● **Data shown**:

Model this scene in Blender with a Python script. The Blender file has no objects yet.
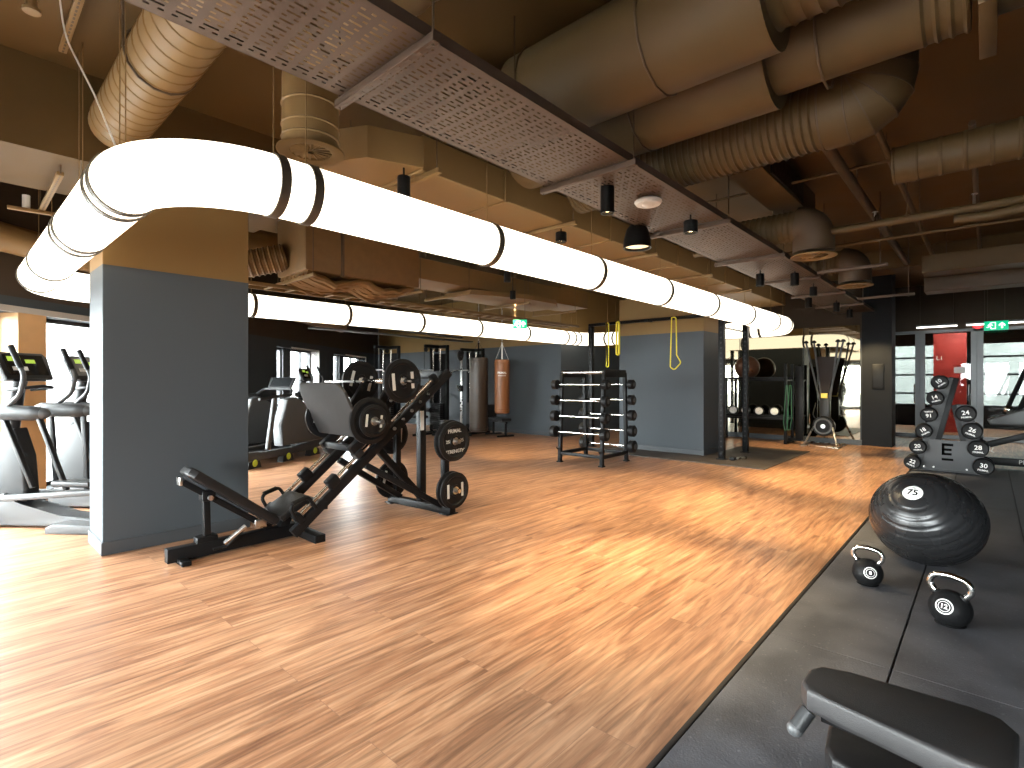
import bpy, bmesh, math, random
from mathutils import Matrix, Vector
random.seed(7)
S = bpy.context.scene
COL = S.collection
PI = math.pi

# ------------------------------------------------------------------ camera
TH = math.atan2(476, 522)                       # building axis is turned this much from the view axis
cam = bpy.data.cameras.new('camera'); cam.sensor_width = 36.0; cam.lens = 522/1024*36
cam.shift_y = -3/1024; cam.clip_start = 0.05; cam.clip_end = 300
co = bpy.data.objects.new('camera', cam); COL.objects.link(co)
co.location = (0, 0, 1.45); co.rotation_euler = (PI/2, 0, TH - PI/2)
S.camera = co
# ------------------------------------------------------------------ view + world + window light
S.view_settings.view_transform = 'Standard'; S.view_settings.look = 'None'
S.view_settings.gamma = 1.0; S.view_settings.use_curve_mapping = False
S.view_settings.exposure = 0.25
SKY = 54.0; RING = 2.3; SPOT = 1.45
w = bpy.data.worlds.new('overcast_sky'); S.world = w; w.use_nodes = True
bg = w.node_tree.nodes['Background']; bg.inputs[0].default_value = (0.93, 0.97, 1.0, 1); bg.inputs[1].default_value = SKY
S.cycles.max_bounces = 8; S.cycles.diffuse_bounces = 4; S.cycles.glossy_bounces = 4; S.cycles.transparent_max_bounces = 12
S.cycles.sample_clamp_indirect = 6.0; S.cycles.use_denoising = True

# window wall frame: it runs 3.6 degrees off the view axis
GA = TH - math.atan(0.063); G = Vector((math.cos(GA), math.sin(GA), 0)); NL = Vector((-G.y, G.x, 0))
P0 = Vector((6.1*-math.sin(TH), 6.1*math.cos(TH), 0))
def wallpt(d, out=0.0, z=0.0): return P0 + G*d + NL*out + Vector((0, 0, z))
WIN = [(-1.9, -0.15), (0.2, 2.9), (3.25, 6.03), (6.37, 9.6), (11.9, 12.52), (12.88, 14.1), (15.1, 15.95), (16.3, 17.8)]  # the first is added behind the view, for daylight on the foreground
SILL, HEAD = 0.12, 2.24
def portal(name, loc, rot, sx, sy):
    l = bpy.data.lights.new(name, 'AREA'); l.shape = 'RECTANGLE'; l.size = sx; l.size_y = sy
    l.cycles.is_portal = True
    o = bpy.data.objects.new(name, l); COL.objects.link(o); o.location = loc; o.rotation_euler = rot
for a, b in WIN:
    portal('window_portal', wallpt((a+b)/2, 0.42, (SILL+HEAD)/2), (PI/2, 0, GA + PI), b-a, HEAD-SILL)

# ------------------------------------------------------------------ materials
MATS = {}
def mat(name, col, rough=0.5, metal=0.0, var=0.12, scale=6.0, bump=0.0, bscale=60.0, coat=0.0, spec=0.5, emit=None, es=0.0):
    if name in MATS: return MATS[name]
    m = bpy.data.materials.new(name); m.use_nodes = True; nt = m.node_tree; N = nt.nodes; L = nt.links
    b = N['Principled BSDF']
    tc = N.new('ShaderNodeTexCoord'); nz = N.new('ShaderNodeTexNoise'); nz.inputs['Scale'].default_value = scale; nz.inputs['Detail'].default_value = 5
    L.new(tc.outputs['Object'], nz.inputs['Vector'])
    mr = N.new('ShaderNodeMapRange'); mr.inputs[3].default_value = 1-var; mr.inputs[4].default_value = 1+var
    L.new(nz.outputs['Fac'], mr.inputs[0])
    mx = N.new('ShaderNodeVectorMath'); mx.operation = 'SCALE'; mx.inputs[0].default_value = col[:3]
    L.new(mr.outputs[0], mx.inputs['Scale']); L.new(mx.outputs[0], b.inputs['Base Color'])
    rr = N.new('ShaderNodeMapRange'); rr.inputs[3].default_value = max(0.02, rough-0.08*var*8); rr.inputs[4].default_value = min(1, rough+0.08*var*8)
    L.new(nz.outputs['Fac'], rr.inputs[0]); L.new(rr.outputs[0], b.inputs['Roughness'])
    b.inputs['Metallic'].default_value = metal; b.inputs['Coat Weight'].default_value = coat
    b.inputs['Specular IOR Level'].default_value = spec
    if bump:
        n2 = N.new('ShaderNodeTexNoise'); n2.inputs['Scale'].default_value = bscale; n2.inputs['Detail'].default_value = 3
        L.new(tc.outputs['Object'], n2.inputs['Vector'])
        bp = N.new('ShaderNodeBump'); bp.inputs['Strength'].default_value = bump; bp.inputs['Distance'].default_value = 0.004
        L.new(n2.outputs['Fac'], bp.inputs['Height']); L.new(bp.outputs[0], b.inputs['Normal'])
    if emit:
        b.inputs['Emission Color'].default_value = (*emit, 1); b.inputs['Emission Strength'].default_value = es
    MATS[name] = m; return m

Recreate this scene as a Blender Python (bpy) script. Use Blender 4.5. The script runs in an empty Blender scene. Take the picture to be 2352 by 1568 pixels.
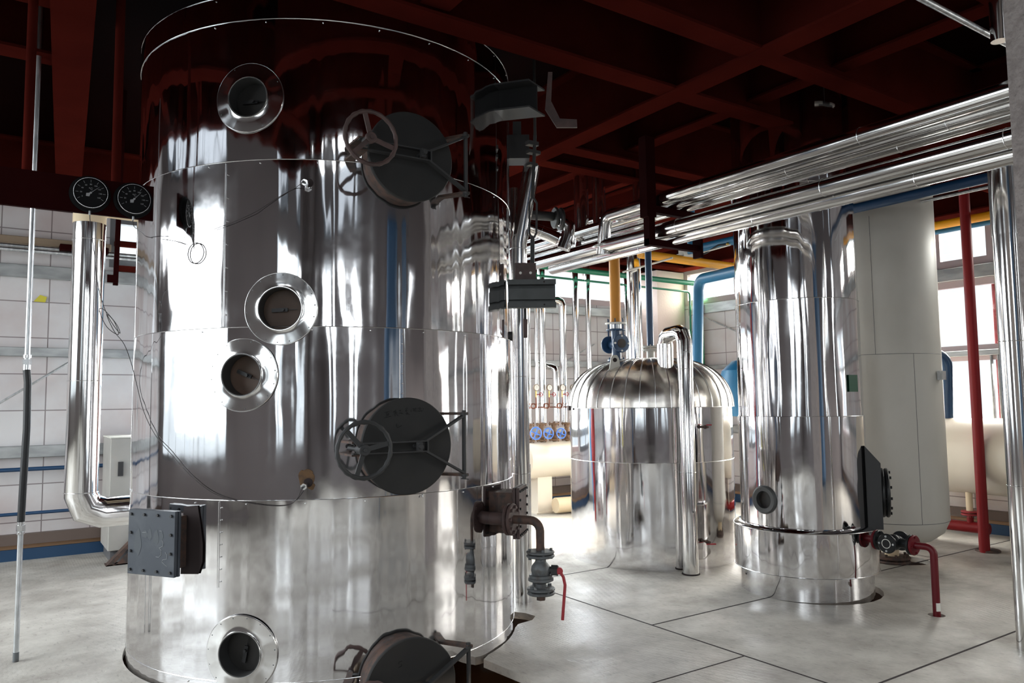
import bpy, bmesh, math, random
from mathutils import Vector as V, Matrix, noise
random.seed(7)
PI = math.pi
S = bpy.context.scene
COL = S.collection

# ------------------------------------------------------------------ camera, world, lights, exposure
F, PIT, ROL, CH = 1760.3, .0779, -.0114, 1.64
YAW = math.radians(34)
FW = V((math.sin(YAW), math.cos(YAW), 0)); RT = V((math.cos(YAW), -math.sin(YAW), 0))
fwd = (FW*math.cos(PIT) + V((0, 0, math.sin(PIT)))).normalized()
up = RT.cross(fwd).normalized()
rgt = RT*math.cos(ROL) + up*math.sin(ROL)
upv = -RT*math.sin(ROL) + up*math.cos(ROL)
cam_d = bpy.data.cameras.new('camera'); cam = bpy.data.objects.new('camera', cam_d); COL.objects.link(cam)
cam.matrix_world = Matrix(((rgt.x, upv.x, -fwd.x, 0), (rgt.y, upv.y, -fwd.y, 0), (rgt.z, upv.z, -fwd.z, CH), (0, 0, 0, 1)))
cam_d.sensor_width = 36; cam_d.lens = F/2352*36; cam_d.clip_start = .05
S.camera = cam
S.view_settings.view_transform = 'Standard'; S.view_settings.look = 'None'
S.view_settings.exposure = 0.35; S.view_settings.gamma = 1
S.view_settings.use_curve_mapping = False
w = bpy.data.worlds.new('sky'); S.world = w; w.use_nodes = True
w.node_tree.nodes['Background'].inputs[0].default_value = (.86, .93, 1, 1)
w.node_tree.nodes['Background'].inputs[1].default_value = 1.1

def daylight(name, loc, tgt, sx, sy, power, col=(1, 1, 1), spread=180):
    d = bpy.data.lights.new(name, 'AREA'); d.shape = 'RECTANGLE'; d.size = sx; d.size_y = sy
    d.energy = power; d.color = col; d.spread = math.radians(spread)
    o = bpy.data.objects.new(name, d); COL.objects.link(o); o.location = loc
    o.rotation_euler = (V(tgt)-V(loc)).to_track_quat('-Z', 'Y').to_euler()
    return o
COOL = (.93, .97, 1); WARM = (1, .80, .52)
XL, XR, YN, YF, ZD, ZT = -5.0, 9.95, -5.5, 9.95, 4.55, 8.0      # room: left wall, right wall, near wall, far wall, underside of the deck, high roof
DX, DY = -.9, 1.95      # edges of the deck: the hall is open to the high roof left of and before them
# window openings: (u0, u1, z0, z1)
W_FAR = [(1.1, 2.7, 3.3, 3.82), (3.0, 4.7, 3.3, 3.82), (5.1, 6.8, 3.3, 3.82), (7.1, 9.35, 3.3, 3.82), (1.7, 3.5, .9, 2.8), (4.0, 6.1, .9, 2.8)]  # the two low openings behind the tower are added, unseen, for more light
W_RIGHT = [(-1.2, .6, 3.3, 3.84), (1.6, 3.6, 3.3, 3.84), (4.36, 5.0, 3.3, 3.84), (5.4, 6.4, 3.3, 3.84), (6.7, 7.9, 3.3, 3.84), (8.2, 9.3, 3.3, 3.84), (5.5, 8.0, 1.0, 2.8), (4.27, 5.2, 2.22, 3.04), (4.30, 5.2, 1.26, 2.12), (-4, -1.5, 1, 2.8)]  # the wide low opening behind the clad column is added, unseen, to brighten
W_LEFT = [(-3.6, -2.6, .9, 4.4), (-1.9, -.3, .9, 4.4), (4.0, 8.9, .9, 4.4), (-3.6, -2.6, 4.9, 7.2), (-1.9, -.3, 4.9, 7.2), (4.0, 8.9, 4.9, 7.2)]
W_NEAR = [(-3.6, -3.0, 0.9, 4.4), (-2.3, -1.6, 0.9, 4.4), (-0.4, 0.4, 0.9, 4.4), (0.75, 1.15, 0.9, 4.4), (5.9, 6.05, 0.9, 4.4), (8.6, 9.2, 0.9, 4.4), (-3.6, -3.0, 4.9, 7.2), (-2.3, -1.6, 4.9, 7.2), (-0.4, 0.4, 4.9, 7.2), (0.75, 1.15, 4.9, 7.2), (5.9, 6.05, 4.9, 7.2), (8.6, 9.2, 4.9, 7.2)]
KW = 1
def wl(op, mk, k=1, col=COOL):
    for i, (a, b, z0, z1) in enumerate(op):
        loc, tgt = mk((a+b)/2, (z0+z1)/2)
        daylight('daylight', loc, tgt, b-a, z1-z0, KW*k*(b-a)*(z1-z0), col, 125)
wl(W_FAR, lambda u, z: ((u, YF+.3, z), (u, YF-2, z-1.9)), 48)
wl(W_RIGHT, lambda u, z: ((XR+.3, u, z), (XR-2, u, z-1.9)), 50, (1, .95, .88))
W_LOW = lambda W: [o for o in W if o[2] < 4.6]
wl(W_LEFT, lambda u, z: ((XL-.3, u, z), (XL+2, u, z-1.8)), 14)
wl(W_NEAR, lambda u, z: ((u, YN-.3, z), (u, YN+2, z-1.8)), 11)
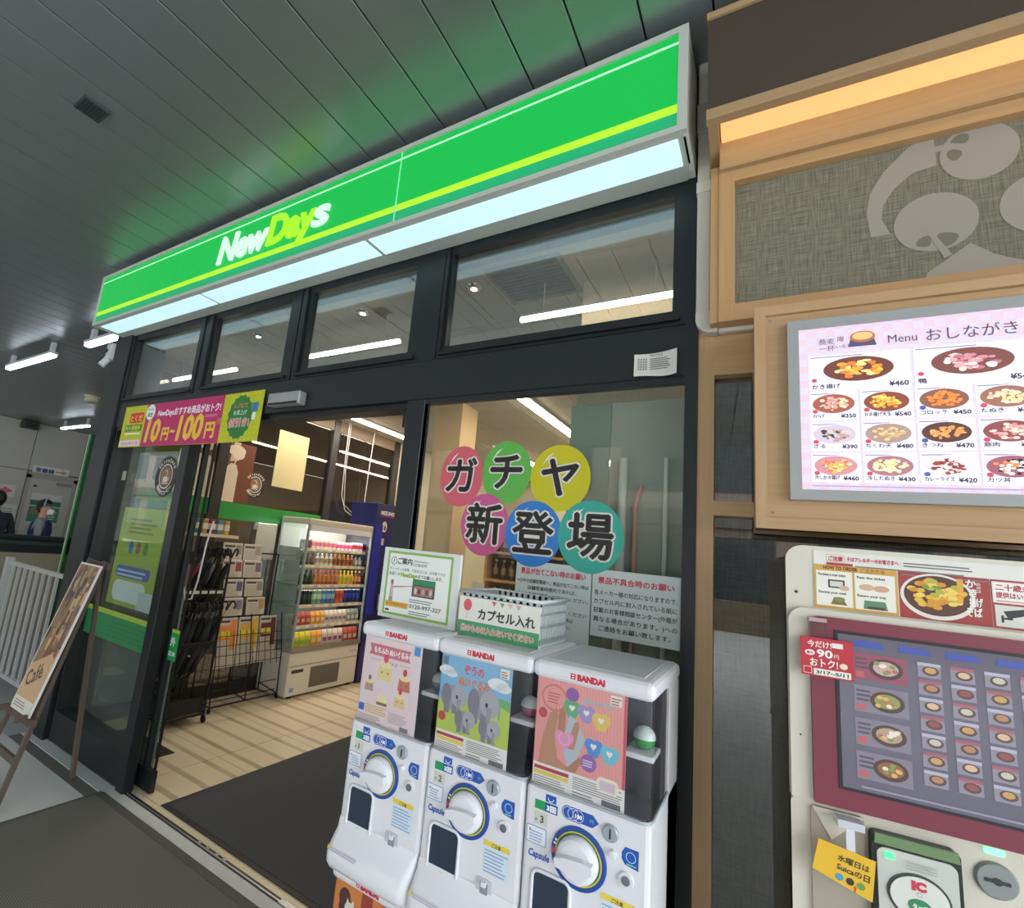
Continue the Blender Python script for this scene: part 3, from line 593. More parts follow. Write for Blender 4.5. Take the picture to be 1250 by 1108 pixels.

● **Exercise**: For each line in the data above that contains the string "runs", extract the line.

● **Correct result**:
# window wall frame: it runs 3.6 degrees off the view axis
Recreate this scene as a Blender Python (bpy) script. Use Blender 4.5. The script runs in an empty Blender scene. Take the picture to be 2352 by 1568 pixels.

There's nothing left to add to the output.